In his De Paris à Naples (From Paris to Naples), the historian and art critic Auguste Jal said that during his travels to Italy in 1834, he saw in Milan the drama Il principe Eugenio di Savoia all’assedio di Tamisvar (Prince Eugene of Savoy at the Siege of Tamisvar), in which Gerolamo, “the great comedian, the famous Gerolamo, is at the centre of the action …and availed himself of the dialect in such a way that the Milanese nearly died of laughter”.

Fiando, like Luciano Zane at Genoa in his day, introduced ballets into plays in which Gerolamo was the protagonist. These dances, admired by the most critical spectators, became a constant element in the puppet theatre of the late 19th century.

After the death of Giuseppe Fiando in 1868, the activities of the Teatro Gerolamo continued under the direction of his grandson Angelo until 1882. After this point, different companies succeeded each other in this theatre and always kept Gerolamo as the protagonist, often the herro of patriotic exploits (Garibaldi al Casino dei Quattro Venti e alla Porta San Pancrazio di Roma ovvero l’assedio dei Francesi alla nostra capitale nel 1849 con Gerolamo sergente della guardia, etc.
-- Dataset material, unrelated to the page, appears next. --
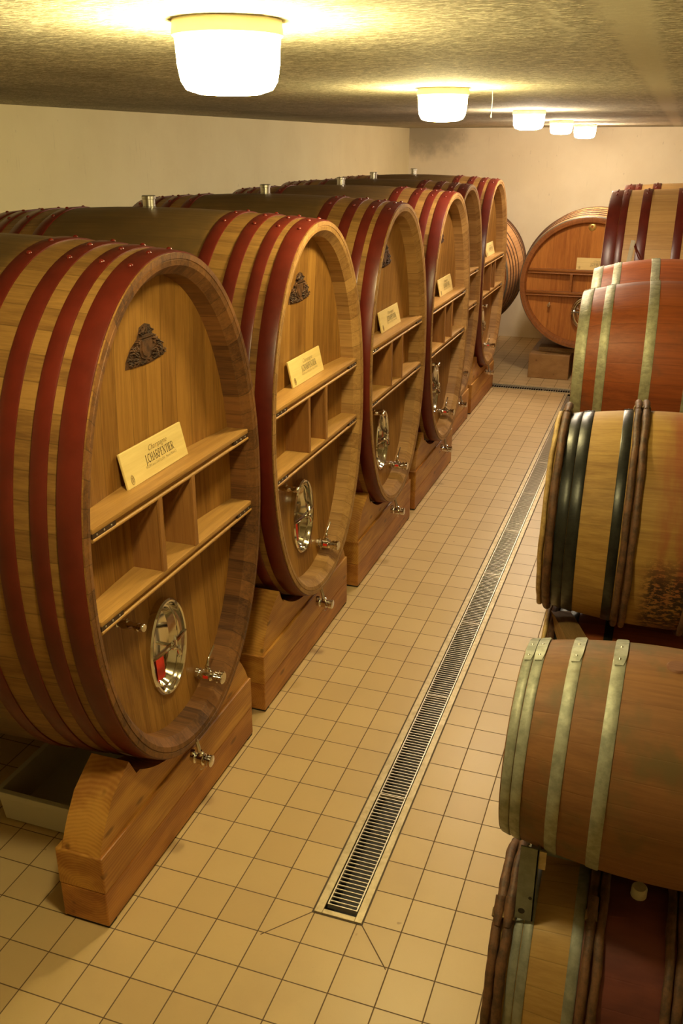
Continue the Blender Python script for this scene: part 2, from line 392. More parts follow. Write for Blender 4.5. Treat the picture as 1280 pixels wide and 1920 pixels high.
# floor with the slot of the drains left open
MX0, MX1, MY0 = .833, .986, .41
CY0, CY1, CX0, CX1 = 10.245, 10.445, -1.6, 2.6
bm = bmesh.new()
def quad(bm, x0, x1, y0, y1, z=0):
    bm.faces.new([bm.verts.new(p) for p in ((x0, y0, z), (x1, y0, z), (x1, y1, z), (x0, y1, z))])
quad(bm, XL, XR, YN, MY0); quad(bm, XL, MX0, MY0, CY0); quad(bm, MX1, XR, MY0, CY0)
quad(bm, XL, CX0, CY0, CY1); quad(bm, CX1, XR, CY0, CY1); quad(bm, XL, XR, CY1, YF)
struct('floor', bm, M['floor'])
bm = bmesh.new(); box(bm, XL, XR, YN, YF, ZC, ZC + .1); struct('ceiling', bm, M['ceiling'])
bm = bmesh.new(); box(bm, XL - .1, XL, YN, YF, -.2, ZC + .1); struct('wall_left', bm, M['wall'])
bm = bmesh.new(); box(bm, XR, XR + .1, YN, YF, -.2, ZC + .1); struct('wall_right', bm, M['wall'])
bm = bmesh.new(); box(bm, XL - .1, XR + .1, YF, YF + .1, -.2, ZC + .1); struct('wall_far', bm, M['wall_mould'])
bm = bmesh.new(); box(bm, XL - .1, XR + .1, YN - .1, YN, -.2, ZC + .1); struct('wall_near', bm, M['wall'])
# trench under the grates
bm = bmesh.new()
def trough(bm, x0, x1, y0, y1, d):
    box(bm, x0 - .01, x1 + .01, y0 - .01, y1 + .01, -d - .01, -d)
    box(bm, x0 - .012, x0, y0, y1, -d, -.0005); box(bm, x1, x1 + .012, y0, y1, -d, -.0005)
    box(bm, x0, x1, y0 - .012, y0, -d, -.0005); box(bm, x0, x1, y1, y1 + .012, -d, -.0005)
trough(bm, MX0, MX1, MY0, CY0, .14); trough(bm, CX0, CX1, CY0, CY1, .15)
o = struct('trim_1', bm, M['trench'])
# channel edges
ch = thing('drain_channel', 'long pale metal frame of the floor drain running down the aisle', 'drain', (.905, .384, 0))
bm = bmesh.new(); box(bm, .795, .833, .384, 10.20, -.01, .006, .002); box(bm, .986, 1.021, .384, 10.20, -.01, .006, .002)
box(bm, .833, .986, .384, .410, -.01, .006, .002)
o = obj('edge_frame', bm, M['channel'], ch); o.location = (-.905, -.384, 0)
bm = bmesh.new(); box(bm, .786, .795, .376, 10.2, -.004, .0012); box(bm, 1.021, 1.027, .376, 10.2, -.004, .0012); box(bm, .795, 1.021, .376, .384, -.004, .0012)
o = obj('dark_gap_strip', bm, new_mat('dark_gap_strip', (.07, .045, .022), .7), ch); o.location = (-.905, -.384, 0)  # dark-coloured strip added to stand in for the shadowy gap beside the frame
ch2 = thing('drain_channel', 'metal frame of the cross drain in front of the round casks at the far end', 'drain', (.5, 10.2, 0))
bm = bmesh.new(); box(bm, CX0, CX1, 10.205, 10.245, -.01, .006, .002); box(bm, CX0, CX1, 10.445, 10.485, -.01, .006, .002)
o = obj('edge_frame', bm, M['channel'], ch2); o.location = (-.5, -10.2, 0)
# grates
def grate_mesh(L, W, pitch=.0253, bw=.0046):
    bm = bmesh.new()
    box(bm, 0, .006, 0, L, -.022, .003); box(bm, W - .006, W, 0, L, -.022, .003)
    box(bm, .006, W - .006, 0, .005, -.022, .003); box(bm, .006, W - .006, L - .005, L, -.022, .003)
    n = round(L / pitch)
    for i in range(1, n): y = L * i / n; box(bm, .006, W - .006, y - bw / 2, y + bw / 2, -.004, .0025)
    return bm
ys = [.445, 1.262, 2.27, 3.27, 4.13, 5.08, 6.08, 7.08, 8.08, 9.08, 10.08]
ordn = ['nearest', 'second', 'third', 'fourth', 'fifth', 'sixth', 'seventh', 'eighth', 'ninth', 'tenth']
cache = {}
for i, (a, b) in enumerate(zip(ys, ys[1:])):
    L = round(b - a - .006, 3)
    if L not in cache: cache[L] = me('drain_grate', grate_mesh(L, .143), M['grate'])
    g = bpy.data.objects.new('drain_grate', cache[L]); C.objects.link(g); g.location = (.838, a, 0)
    tag(g, 'steel drain grate, %s from the near end of the aisle drain' % ordn[i], 'grate', 'aisle drain grates')
bmx = me('drain_grate', grate_mesh(.99, .19, .033), M['grate'])
for i, x in enumerate((-.52, .48, 1.48)):
    g = bpy.data.objects.new('drain_grate', bmx); C.objects.link(g); g.rotation_euler = (0, 0, -pi / 2); g.location = (x, 10.44, 0)
    tag(g, 'grate of the cross drain before the far round casks, %s' % ('left one', 'middle one', 'right one, behind the barrels')[i], 'grate', 'cross drain grates')

# ------------------------------------------------------------------ ceiling lamps
def lamp(x, y, d, h, mat, label):
    t = thing('ceiling_lamp', label, 'lamp', (x, y, ZC), 0, 'round ceiling lamps')
    r = d / 2; bm = bmesh.new()
    lathe(bm, (0, 0, .0), (0, 0, -1), [(0, r * .98), (.020, r), (.032, r * 1.0), (.038, r * .95)], 40); obj('base_ring', bm, M['lamp_base'], t, 30)
    bm = bmesh.new()
    lathe(bm, (0, 0, -.036), (0, 0, -1), [(0, r * .95), (h * .45, r * .93), (h * .75, r * .88), (h * .90, r * .79), (h * .98, r * .55), (h, r * .2)], 40)
    obj('glass_shade', bm, mat, t, 40)
lamp(.935, -.43, .255, .120, M['glass_near'], 'largest and nearest round ceiling lamp, above the front cask')
lamp(.775, 2.36, .262, .120, M['glass_near'], 'second ceiling lamp from the camera, over the middle of the aisle')
lamp(.705, 5.7, .27, .115, M['glass_mid'], 'third ceiling lamp, left of the two that nearly touch')
lamp(.55, 9.25, .275, .118, M['glass_far'], 'fourth ceiling lamp, left one of the far overlapping pair')
lamp(.59, 11.7, .32, .15, M['glass_far'], 'fifth ceiling lamp, farthest right one of the overlapping pair')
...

Garibaldi at the Casino of the Four Winds and at the San Pancrazio Gate in Rome, or The Siege of the French on Our Capital in 1849 with Gerolamo, Sergeant of the Guard, etc.). The companies that performed at the Teatro Gerolamo included those of Luciano and Rinaldo Zane, as well as that of Antonio Colla, son of Giuseppe Colla.

The cultural heritage of Antonio Colla was collected by his grandson Carlo who, under the name of the Compagnia Carlo Colla e Figli, pursued his activity at the Teatro Gerolamo until 1957. The prestigious name of Gerolamo has not disappeared; the Piccolo Teatro in Milan gave rise in 1958, in its renewed seat, to a new Teatro Gerolamo, dedicated to avant-garde productions.

(See Italy.)

Bibliography

  • Dickens, Charles. Pictures From Italy. Leipzig, 1876.
  • Gautier, Théophile. Voyage en Italie. Paris, 1876.
  • McCormick, John, with Alfonso Cipolla and Alessandro Napoli. The Italian Puppet Theater – A History. Jefferson (NC): McFarland & Co., 2010. (See chapter on puppets and the Commedia dell’Arte.)
  • Sanguinetti, Lemberto. Il Teatro Gerolamo. Milano, 1967.
  • Yorick (Pietro Coccoluto Ferrigni). La storia dei burattini. Florence: Bemporad, 1884.